▸ The exercise
Please print exactly the lines below, from the start of the material up to and including the line with "PI = math.pi", but none of the pictures.

#### Data shown

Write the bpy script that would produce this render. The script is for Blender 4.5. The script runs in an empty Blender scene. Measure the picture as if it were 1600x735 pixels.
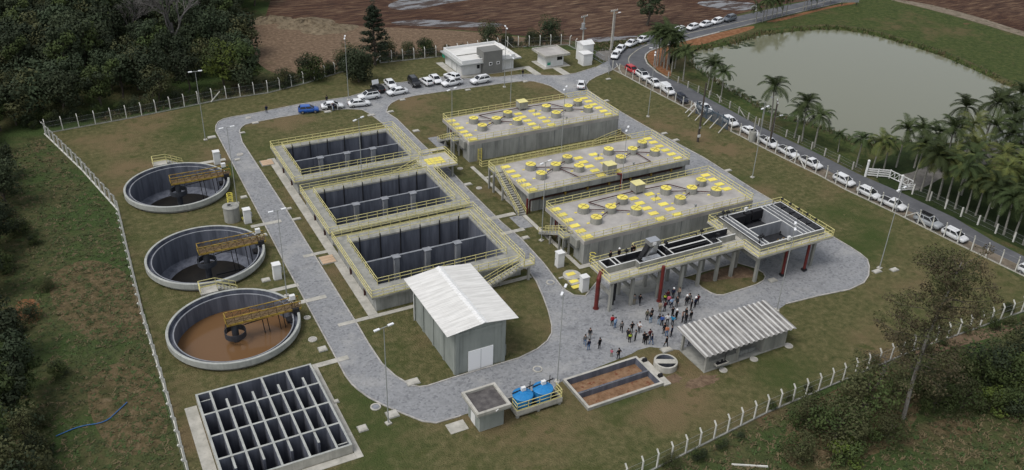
import bpy, bmesh, math, random
from mathutils import Vector, Matrix
from mathutils.geometry import tessellate_polygon
random.seed(7)
S = bpy.context.scene
COL = S.collection
R = math.radians
PI = math.pi

# ------------------------------------------------------------------ materials
def nmat(name, col, rough=.85, var=0., scale=.5, col2=None, bump=0., bscale=None, detail=6, objrand=0., spec=.3, stretch=(1,1,1), fac=(.35,.65), metal=0., streak=0.):
    m = bpy.data.materials.new(name); m.use_nodes = True
    nt = m.node_tree; N = nt.nodes; L = nt.links
    b = N['Principled BSDF']; b.inputs['Roughness'].default_value = rough
    b.inputs['Specular IOR Level'].default_value = spec; b.inputs['Metallic'].default_value = metal
    c1 = (*col, 1)
    if col2 is None:
        col2 = tuple(max(0, c*(1-var)) for c in col)
    c2 = (*col2, 1)
    tc = N.new('ShaderNodeTexCoord'); mp = N.new('ShaderNodeMapping'); mp.inputs['Scale'].default_value = stretch
    L.new(tc.outputs['Object'], mp.inputs['Vector'])
    src = None
    if var or col2 != col:
        n = N.new('ShaderNodeTexNoise'); n.inputs['Scale'].default_value = scale; n.inputs['Detail'].default_value = detail; n.inputs['Roughness'].default_value = .62
        L.new(mp.outputs[0], n.inputs['Vector'])
        r = N.new('ShaderNodeMapRange'); r.inputs[1].default_value = fac[0]; r.inputs[2].default_value = fac[1]
        L.new(n.outputs['Fac'], r.inputs[0])
        mx = N.new('ShaderNodeMix'); mx.data_type = 'RGBA'; mx.inputs[6].default_value = c1; mx.inputs[7].default_value = c2
        L.new(r.outputs[0], mx.inputs[0]); src = mx.outputs[2]
    if streak and src:
        mp2 = N.new('ShaderNodeMapping'); mp2.inputs['Scale'].default_value = (1.7,1.7,.07); L.new(tc.outputs['Object'], mp2.inputs['Vector'])
        ns = N.new('ShaderNodeTexNoise'); ns.inputs['Scale'].default_value = 1.0; ns.inputs['Detail'].default_value = 6; ns.inputs['Roughness'].default_value = .7; L.new(mp2.outputs[0], ns.inputs['Vector'])
        rs = N.new('ShaderNodeMapRange'); rs.inputs[1].default_value = .52; rs.inputs[2].default_value = .70; rs.inputs[4].default_value = streak; L.new(ns.outputs['Fac'], rs.inputs[0])
        ms = N.new('ShaderNodeMix'); ms.data_type = 'RGBA'; ms.inputs[7].default_value = tuple(c*.35 for c in col2)+(1,); L.new(rs.outputs[0], ms.inputs[0]); L.new(src, ms.inputs[6]); src = ms.outputs[2]
    if objrand:
        oi = N.new('ShaderNodeObjectInfo'); hs = N.new('ShaderNodeHueSaturation')
        mr = N.new('ShaderNodeMapRange'); mr.inputs[3].default_value = 1-objrand; mr.inputs[4].default_value = 1+objrand
        L.new(oi.outputs['Random'], mr.inputs[0]); L.new(mr.outputs[0], hs.inputs['Value'])
        mr2 = N.new('ShaderNodeMapRange'); mr2.inputs[3].default_value = .5-.035*objrand; mr2.inputs[4].default_value = .5+.03*objrand
        ml = N.new('ShaderNodeMath'); ml.operation = 'MULTIPLY'; ml.inputs[1].default_value = 7.31
        fr = N.new('ShaderNodeMath'); fr.operation = 'FRACT'
        L.new(oi.outputs['Random'], ml.inputs[0]); L.new(ml.outputs[0], fr.inputs[0]); L.new(fr.outputs[0], mr2.inputs[0]); L.new(mr2.outputs[0], hs.inputs['Hue'])
        if src: L.new(src, hs.inputs['Color'])
        else: hs.inputs['Color'].default_value = c1
        src = hs.outputs[0]
    if src: L.new(src, b.inputs['Base Color'])
    else: b.inputs['Base Color'].default_value = c1
    if bump:
        n2 = N.new('ShaderNodeTexNoise'); n2.inputs['Scale'].default_value = bscale or scale*4; n2.inputs['Detail'].default_value = 4
        L.new(mp.outputs[0], n2.inputs['Vector'])
        bp = N.new('ShaderNodeBump'); bp.inputs['Strength'].default_value = bump; bp.inputs['Distance'].default_value = .1
        L.new(n2.outputs['Fac'], bp.inputs['Height']); L.new(bp.outputs[0], b.inputs['Normal'])
    return m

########

▸ Solved problem
Write the bpy script that would produce this render. The script is for Blender 4.5. The script runs in an empty Blender scene. Measure the picture as if it were 1600x735 pixels.
import bpy, bmesh, math, random
from mathutils import Vector, Matrix
from mathutils.geometry import tessellate_polygon
random.seed(7)
S = bpy.context.scene
COL = S.collection
R = math.radians
PI = math.pi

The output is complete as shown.